Video killed the board game star

Kevin Niederman
COLUMN LIKE I SEE EM'

 

As long as I can remember, games have dominated my free time. Whether it was tag on the playground, UNO after school or Pokémon on my Game Boy, I was totally enamored. Two kinds of games have stood the test of aging and boredom: board games and video games.

Video games have been a raging addiction of mine since my dad's roommate purchased a PlayStation when I was in first grade. Once I had one of my own, I was ecstatic.

All my friends from around the block would come over. We'd take turns playing Spyro the Dragon and Crash Bandicoot. We'd race and fight each other with Gran Turismo and Tekken. It was an event. A social event.

And then the Internet happened.

As time went on, games slowly stopped being about inviting friends over to crowd on a couch and share Cheetos, and more about them buying their own systems and staying in their own houses and eating their own Cheetos. Instead of the social event it use to be, it became all about the virtual connection.

Video games are a lot less about playing together than they are about playing by yourself. Online multiplayer functionality is basically a shortcut around programming convincing artificial intelligence for games by simply removing the artificial aspect.

It is for this reason that I am so deeply passionate about board games.

Board games have forever offered what video games did in the beginning: a gathering of friends laughing and screaming, while playing and interacting with each other and the game. There are snacks and music and smiles throughout.

Imagine a 10-hour marathon of a card game involving diplomacy, treachery and a fistful of luck. There's yelling and rage, laughter and joy, and nobody really cares who's winning or why. Alliances are made and broken in seconds and crafty players make deals extending into future games, and even the real world.

The game itself comes secondary to the friends you play with. The joy of monopoly doesn't come from the collection of cardboard tiles or tissue paper currency. It comes from your friend Clarence as he slowly crushes his Squirt can in frustrating disbelief after he lands on your hotel-laden Boardwalk. Take that Clarence, you jerk.

The game is simply a means to initiate human interaction at its finest. The whole spectrum of emotions that we typically get from reality TV are thrown into your face at full force, and it's usually amazing.

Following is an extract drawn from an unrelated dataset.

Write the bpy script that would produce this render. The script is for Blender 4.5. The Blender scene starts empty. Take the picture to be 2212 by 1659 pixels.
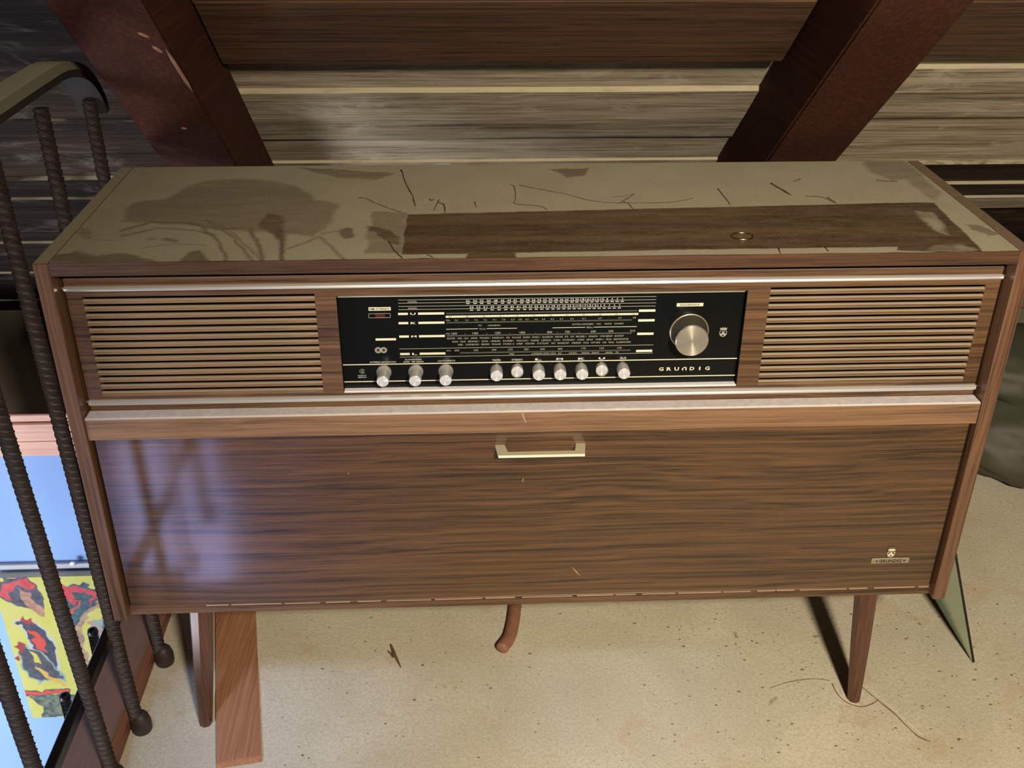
import bpy, bmesh, math, random
import numpy as np
from mathutils import Vector, Matrix
random.seed(4)
sc = bpy.context.scene
COL = sc.collection

# ---------------------------------------------------------------- camera, world, lights, exposure
cam_d = bpy.data.cameras.new('camera'); cam = bpy.data.objects.new('camera', cam_d); COL.objects.link(cam)
RX = Vector((0.998948, -0.045576, 0.005143)); UY = Vector((0.017556, 0.483561, 0.875134)); FW = Vector((0.042372, 0.874123, -0.483853))
M = Matrix.Identity(4)
for i in range(3):
    M[i][0] = RX[i]; M[i][1] = UY[i]; M[i][2] = -FW[i]
M[0][3], M[1][3], M[2][3] = -0.10962, -1.35842, 1.46995
cam.matrix_world = M
cam_d.sensor_width = 36.0; cam_d.lens = 36.0 * 2266.69 / 2212.0
cam_d.clip_start = 0.01; cam_d.clip_end = 60
sc.camera = cam

wd = bpy.data.worlds.new('world'); sc.world = wd; wd.use_nodes = True
wd.node_tree.nodes['Background'].inputs[0].default_value = (0.62, 0.60, 0.66, 1)
wd.node_tree.nodes['Background'].inputs[1].default_value = 0.055

def area(name, loc, target, size, energy, color, size_y=None, spread=None):
    d = bpy.data.lights.new(name, 'AREA'); d.energy = energy; d.color = color
    d.size = size
    if size_y: d.shape = 'RECTANGLE'; d.size_y = size_y
    if spread: d.spread = math.radians(spread)
    o = bpy.data.objects.new(name, d); COL.objects.link(o)
    o.location = loc
    o.rotation_euler = (Vector(target) - Vector(loc)).to_track_quat('-Z', 'Y').to_euler()
    return o
def spot(name, loc, target, size, blend, radius, energy, color):
    d = bpy.data.lights.new(name, 'SPOT'); d.energy = energy; d.color = color; d.spot_size = math.radians(size); d.spot_blend = blend
    d.shadow_soft_size = radius
    o = bpy.data.objects.new(name, d); COL.objects.link(o); o.location = loc
    o.rotation_euler = (Vector(target) - Vector(loc)).to_track_quat('-Z', 'Y').to_euler()
    return o
spot('attic_lamp', (0.36, -2.0, 2.0), (0.68, 0.20, 0.42), 86, 1.0, 0.09, 345, (1.0, 0.88, 0.70))
area('skylight', (-0.75, -1.0, 1.95), (-0.62, -0.08, 0.0), 0.26, 0.75, (0.42, 0.56, 1.0), spread=26)
area('skylight', (0.05, -1.1, 1.95), (0.17, 0.02, 0.0), 0.16, 0.12, (0.62, 0.72, 1.0), spread=16)
# tall panes of the window downstairs and the daylight in the stairwell
area('stairwell_window', (-1.46, -2.3, -1.20), (-1.46, 1.2, -1.20), 0.17, 6.2, (0.46, 0.50, 1.0), size_y=0.85)
area('stairwell_window', (-1.23, -2.3, -1.20), (-1.23, 1.2, -1.20), 0.15, 5.6, (0.46, 0.50, 1.0), size_y=0.85)
area('stairwell_daylight', (-2.9, -0.9, -1.1), (-1.4, 1.2, -0.9), 0.9, 92, (0.94, 0.94, 1.0), size_y=1.3)

sc.view_settings.view_transform = 'Standard'; sc.view_settings.look = 'None'
sc.cycles.caustics_reflective = False; sc.cycles.caustics_refractive = False
sc.view_settings.exposure = 0.0; sc.view_settings.gamma = 1.0
sc.view_settings.use_curve_mapping = False

# ---------------------------------------------------------------- materials
def lin(c):
    return tuple(((v / 255 / 12.92) if v / 255 <= 0.04045 else ((v / 255 + 0.055) / 1.055) ** 2.4) for v in c) + (1.0,)
def new_mat(name):
    m = bpy.data.materials.new(name); m.use_nodes = True
    nt = m.node_tree; b = nt.nodes['Principled BSDF']
    return m, nt, b
def N(nt, t, **kw):
    n = nt.nodes.new(t)
    for k, v in kw.items(): setattr(n, k, v)
    return n
def noise(nt, vec, scale, detail=4, rough=0.55, dist=0.0):
    n = N(nt, 'ShaderNodeTexNoise'); n.inputs['Scale'].default_value = scale
    n.inputs['Detail'].default_value = detail; n.inputs['Roughness'].default_value = rough
    n.inputs['Distortion'].default_value = dist
    nt.links.new(vec, n.inputs['Vector']); return n.outputs['Fac']
def mapping(nt, scale, coord='Object', rnd=False):
    tc = N(nt, 'ShaderNodeTexCoord'); mp = N(nt, 'ShaderNodeMapping'); mp.inputs['Scale'].default_value = scale
    nt.links.new(tc.outputs[coord], mp.inputs['Vector'])
    if rnd:
        oi = N(nt, 'ShaderNodeObjectInfo'); mm = N(nt, 'ShaderNodeMath', operation='MULTIPLY'); mm.inputs[1].default_value = 37.0
        cb = N(nt, 'ShaderNodeCombineXYZ')
        nt.links.new(oi.outputs['Random'], mm.inputs[0])
        for k in range(3): nt.links.new(mm.outputs[0], cb.inputs[k])
        nt.links.new(cb.outputs[0], mp.inputs['Location'])
    return mp.outputs['Vector']
def ramp(nt, fac, stops):
    r = N(nt, 'ShaderNodeValToRGB'); e = r.color_ramp.elements
    while len(e) < len(stops): e.new(0.5)
    for el, (p, c) in zip(e, stops):
        el.position = p; el.color = c if len(c) == 4 else tuple(c) + (1,)
    nt.links.new(fac, r.inputs['Fac']); return r.outputs['Color']
def mixc(nt, fac, a, b, mode='MIX'):
    m = N(nt, 'ShaderNodeMix', data_type='RGBA', blend_type=mode)
    if isinstance(fac, (int, float)): m.inputs[0].default_value = fac
    else: nt.links.new(fac, m.inputs[0])
    for s, v in ((6, a), (7, b)):
        if isinstance(v, tuple): m.inputs[s].default_value = v
        else: nt.links.new(v, m.inputs[s])
    return m.outputs[2]
def math_(nt, op, a, b=None, clamp=False):
    m = N(nt, 'ShaderNodeMath', operation=op); m.use_clamp = clamp
    for s, v in ((0, a), (1, b)):
        if v is None: continue
        if isinstance(v, (int, float)): m.inputs[s].default_value = v
        else: nt.links.new(v, m.inputs[s])
    return m.outputs[0]
def maprange(nt, v, a, b, c=0.0, d=1.0):
    m = N(nt, 'ShaderNodeMapRange', interpolation_type='SMOOTHSTEP')
    nt.links.new(v, m.inputs[0])
    for i, x in zip((1, 2, 3, 4), (a, b, c, d)): m.inputs[i].default_value = x
    return m.outputs[0]
def bump(nt, b, h, strength, dist=0.001):
    n = N(nt, 'ShaderNodeBump'); n.inputs['Strength'].default_value = strength; n.inputs['Distance'].default_value = dist
    nt.links.new(h, n.inputs['Height']); nt.links.new(n.outputs[0], b.inputs['Normal'])
def upness(nt, lo, hi):
    g = N(nt, 'ShaderNodeNewGeometry'); s = N(nt, 'ShaderNodeSeparateXYZ'); nt.links.new(g.outputs['Normal'], s.inputs[0])
    return maprange(nt, s.outputs['Z'], lo, hi)
DUST = lin((196, 183, 158)); 
def plain(name, c, rough=0.6, metal=0.0, spec=0.5, var=0.0, vs=40):
    m, nt, b = new_mat(name)
    if var:
        f = noise(nt, mapping(nt, (1, 1, 1)), vs, 5)
        lo = tuple(v * (1 - var) for v in c[:3]) + (1,); hi = tuple(min(1, v * (1 + var)) for v in c[:3]) + (1,)
        nt.links.new(ramp(nt, f, [(0.3, lo), (0.7, hi)]), b.inputs['Base Color'])
    else: b.inputs['Base Color'].default_value = c
    b.inputs['Roughness'].default_value = rough; b.inputs['Metallic'].default_value = metal
    b.inputs['Specular IOR Level'].default_value = spec
    return m
def wood(name, dark, light, axis=0, rough=0.45, dust=None, spec=0.5, rnd=False, stretch=26, fine=1.0, coat=0.0):
    m, nt, b = new_mat(name)
    sc1 = [stretch] * 3; sc1[axis] = 0.7
    sc2 = [420] * 3; sc2[axis] = 8
    sc3 = [165] * 3; sc3[axis] = 1.2
    def wv(sc_):  # coordinates bent a little so that the grain lines wander
        ws = [4.5] * 3; ws[axis] = 1.6
        wn = noise(nt, mapping(nt, ws, rnd=rnd), 1.0, 3, 0.5)
        cb = N(nt, 'ShaderNodeCombineXYZ'); amp = math_(nt, 'MULTIPLY', math_(nt, 'SUBTRACT', wn, 0.5), sc_[(axis + 1) % 3] * 0.045)
        for k in range(3):
            if k != axis: nt.links.new(amp, cb.inputs[k])
        va_ = N(nt, 'ShaderNodeVectorMath', operation='ADD'); nt.links.new(mapping(nt, sc_, rnd=rnd), va_.inputs[0]); nt.links.new(cb.outputs[0], va_.inputs[1])
        return va_.outputs[0]
    f1 = noise(nt, wv(sc1), 1.0, 5, 0.6, 0.3)
    f2 = noise(nt, mapping(nt, sc2, rnd=rnd), 1.0, 3, 0.6)
    f3 = noise(nt, wv(sc3), 1.0, 4, 0.6, 0.1)
    f = math_(nt, 'ADD', math_(nt, 'MULTIPLY', f1, 0.20), math_(nt, 'ADD', math_(nt, 'MULTIPLY', f3, 0.52), math_(nt, 'MULTIPLY', f2, 0.28 * fine)))
    mid = tuple((a + c) / 2 for a, c in zip(dark, light))
    col = ramp(nt, f, [(0.40, dark), (0.49, mid), (0.60, light)])
    if dust:
        amt, lo, hi, dc = dust
        dn = noise(nt, mapping(nt, (1, 1, 1)), 60, 5, 0.7)
        dm = math_(nt, 'MULTIPLY', upness(nt, lo, hi), maprange(nt, dn, 0.15, 0.45, 0.75, 1.0))
        dm = math_(nt, 'MULTIPLY', dm, amt)
        col = mixc(nt, dm, col, dc)
        rr = N(nt, 'ShaderNodeMix'); nt.links.new(dm, rr.inputs[0]); rr.inputs[2].default_value = rough; rr.inputs[3].default_value = 0.9
        nt.links.new(rr.outputs[0], b.inputs['Roughness'])
    else: b.inputs['Roughness'].default_value = rough
    nt.links.new(col, b.inputs['Base Color'])
    b.inputs['Specular IOR Level'].default_value = spec
    b.inputs['Coat Weight'].default_value = coat; b.inputs['Coat Roughness'].default_value = 0.125
    bump(nt, b, f2, 0.25, 0.0006)
    return m
W_D, W_L = lin((58, 40, 26)), lin((118, 87, 60))
walnut = wood('walnut_veneer', W_D, W_L, 0, 0.42)
walnut_dusty = wood('walnut_dusty', lin((88, 64, 44)), lin((142, 112, 82)), 0, 0.5, dust=(0.5, 0.25, 0.8, DUST))
walnut_door = wood('walnut_door', lin((44, 29, 17)), lin((106, 74, 46)), 0, 0.38, stretch=30, coat=0.6)
walnut_light = wood('walnut_ledge', lin((98, 72, 50)), lin((148, 112, 82)), 0, 0.5, dust=(0.92, 0.35, 0.6, lin((206, 198, 194))))
walnut_side = wood('walnut_side', lin((68, 46, 34)), lin((122, 88, 64)), 2, 0.34, dust=(0.95, 0.7, 0.9, lin((158, 150, 122))))
walnut_side_r = wood('walnut_side_clean', lin((68, 46, 34)), lin((122, 88, 64)), 2, 0.34, dust=(0.35, 0.7, 0.9, lin((140, 130, 104))))
walnut_leg = wood('walnut_leg', lin((72, 44, 32)), lin((104, 68, 50)), 2, 0.4)
walnut_edge = wood('walnut_edge', lin((50, 33, 22)), lin((98, 68, 46)), 0, 0.45)
inner_dark = plain('inner_dark_stain', lin((46, 30, 18)), 0.8)
black = plain('black_cloth', lin((8, 7, 6)), 0.95, spec=0.1)
glass_black = plain('dial_glass', lin((17, 19, 19)), 0.22, spec=0.35)
print_cream = plain('print_cream', lin((228, 222, 192)), 0.6)
print_white = plain('print_white', lin((214, 214, 204)), 0.6)
print_dim = plain('print_dim', lin((172, 170, 148)), 0.6)
print_grey = plain('print_grey', lin((74, 74, 62)), 0.6)
print_black = plain('print_black', lin((20, 20, 18)), 0.6)
lamp_red = plain('lamp_red', lin((84, 34, 38)), 0.3)
chrome = plain('polished_aluminium', lin((240, 238, 234)), 0.28, 0.65)
knurl = plain('knurled_aluminium', lin((196, 194, 188)), 0.42, 0.45, var=0.35, vs=900)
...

I have nothing against video games, and if I have to be by myself, then that's a guaranteed good time. But the stories I have from extensive board game sessions outnumber and out-awesome any of my experiences with video games. So if I have the option to play a board game, in the flesh, with even just one other person, then that's exactly what I'm going to do.


Kevin Niederman is a junior nursing major hailing from Santa Rosa CA, about an hour north of San Francisco. He enjoys cartoons, hats, and driving ridiculous distances for food that has the potential of being amazing.